To fight drugs, prostitution and homelessness scattered by Operation Rio Grande, Salt Lake City police open pop-up station at North Temple’s ‘ground zero’

He calls police usually two or three times a day. He chases off at least four people passed out on his lawn each morning. He finds about six needles left behind in the cracks of the sidewalk as he closes his front gate at night.

These grim numbers are how Dru Steadman measures crime in his neighborhood on the west side of Salt Lake City. And, by his count, it’s getting a lot worse.

“I want my grandkids to come here and not be afraid. Right now they are,” Steadman said. “What I’d like to see is it cleared up.”

The resident and business owner attended the Wednesday unveiling of what he hopes might be the solution: a defunct fast food restaurant being converted into a pop-up patrol station.

Salt Lake City police announced the new North Temple hub — a temporary post at 837 West inside a former Arctic Circle — as its latest effort to control the spread of drugs and homelessness that has troubled Utah’s capital for years. It is opening, in part, because efforts last year that focused on the Rio Grande District a few blocks east have pushed some of those problems here.

“A lot of the crime over there moved,” said Police Chief Mike Brown.

But this area, too, has in the past decade become its own hot spot of drug deals, prostitution and shootings. And now a fleet of six bike officers will be stationed in the epicenter to address it.

The building’s drive-up window is closed, and the milkshake machine is gone. Police decals decorate the doors, which still have white papers taped to them, saying the restaurant has shut down. Inside, though, the colorful plastic booths and tables remain for officers to conduct interviews or hold briefings.

In its first 16 days — the west side operation started quietly July 9 — police made 47 felony arrests and put another 107 individuals in jail, Brown said. “This really puts us on ground zero.”

Steadman opened his school lunch business, Legacy Sales and Marketing, in the neighborhood in 1998; he lives in the upstairs loft. The initial results from the police substation give him hope that things will change.

He and other business owners want to see the area revitalize.

“This place has a lot of potential,” said Lucy Cardenas, who owns Red Iguana.

Cardenas’ parents opened the restaurant at 736 W. North Temple in 1985 after spending every weekend coming to the west side of town with their kids to eat, bowl and see movies. It was vibrant then, Cardenas said, and safe.

Now when she comes to work, she sees people passed out in front of her shop, some in distress, some under the influence.

The hotel across the street has become a den for drug dealers and prostitution. Trash litters the road. Fights often start in parking lots like the one she was standing in.
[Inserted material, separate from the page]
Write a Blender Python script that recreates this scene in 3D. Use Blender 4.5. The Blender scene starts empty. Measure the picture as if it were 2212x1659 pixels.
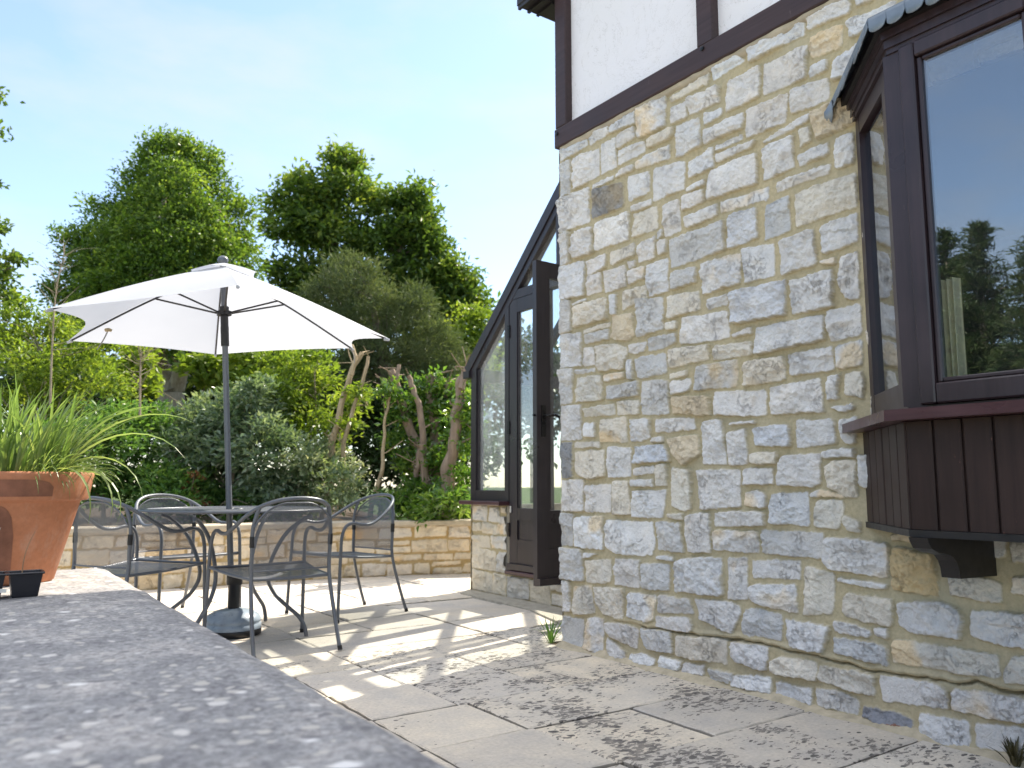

“It’s unfortunate that it’s come to this,” Cardenas said, throwing up her hands.

While Cardenas has felt pretty hopeless, Steadman has made it a point to call police whenever something comes up, so there’s a record of the problem. Geoffrey Clapp and his husband started a neighborhood watch to deal with the disruptions. Nigel Swaby has lobbied for this new station.

(Francisco Kjolseth | The Salt Lake Tribune) Sitting down in what used to be a fast food restaurant on the West side, Police Chief Mike Brown discusses the reason for a new police substation on Wed. July 25, 2018, in the space of a former Arctic Circle restaurant at 837 West, South Temple. Newly-assigned bike officers and a sergeant will work out of the new substation to better serve the community.

Swaby, chairman of the River District Chamber, which supports businesses in the area, believes this North Temple neighborhood is losing residents and companies because of the crime. This renewed effort by police, he hopes, will change the trend.

“We feel this is a turning point for this neighborhood,” he said.

The Salt Lake City Police Department is spending $10 a month to lease the Arctic Circle building from the “generous” property owner who wants to stay anonymous, said Brown. Crime in the district is down, he added, but calls from this neighborhood are up.

Brown stood next to Mayor Jackie Biskupski at the event Wednesday with both talking to residents and listening to concerns for more than an hour. Three siblings, ages 16, 18 and 19, told the leaders they don’t feel safe being outside in their neighborhood.

“There are gangs and shootings,” said John Latapu, the youngest.

Anna Giron, 70, told them about the transient woman who broke into her home two months ago. “We had to chase her out,” she said.

“I see people sleeping everywhere in the neighborhood. It makes you scared.”

Giron has lived here most of her life. She wants to see this area of Salt Lake City recover and return to what it was when she moved in. “I love the west side very much. ... Maybe this will help.”